Government Spending on Agriculture and Economic Growth Nexus in Nepal: An ARDL Bounds Testing Approach
DOI:
https://doi.org/10.3126/dristikon.v16i1.95144Keywords:
agricultural expenditure, economic growth, public investment, ARDL bounds testing, cointegrationAbstract
This study investigates the relationship between government spending on agriculture and economic growth in Nepal using the Autoregressive Distributed Lag (ARDL) bounds testing approach with annual data spanning from 1990 to 2023. As an agrarian economy where agriculture contributes approximately one-quarter of GDP and employs nearly two-thirds of the population, understanding the growth implications of agricultural public expenditure is critical for development policy formulation. Our empirical findings reveal several key insights: First, government spending on agriculture exhibits a positive and statistically significant long-run relationship with economic growth, with elasticity estimates suggesting that a ten percent increase in agricultural expenditure raises GDP growth by approximately one percentage point. Second, the relationship displays diminishing returns, indicating optimal expenditure thresholds beyond which additional spending generates progressively smaller growth dividends. Third, the composition of agricultural spending matters significantly, with expenditure on irrigation infrastructure and rural roads demonstrating substantially stronger growth impacts compared to agricultural subsidies.

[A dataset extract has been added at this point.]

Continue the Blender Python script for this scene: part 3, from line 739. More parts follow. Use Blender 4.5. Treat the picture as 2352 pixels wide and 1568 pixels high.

Fourth, cointegration analysis confirms stable long-run equilibrium relationships despite short-term fluctuations, with adjustment speeds indicating that deviations from equilibrium are corrected within two to three years. The study contributes to the development economics literature by providing robust empirical evidence on the agriculture-growth nexus in a least developed country context, with important implications for public expenditure prioritization, sectoral resource allocation, and rural development strategy.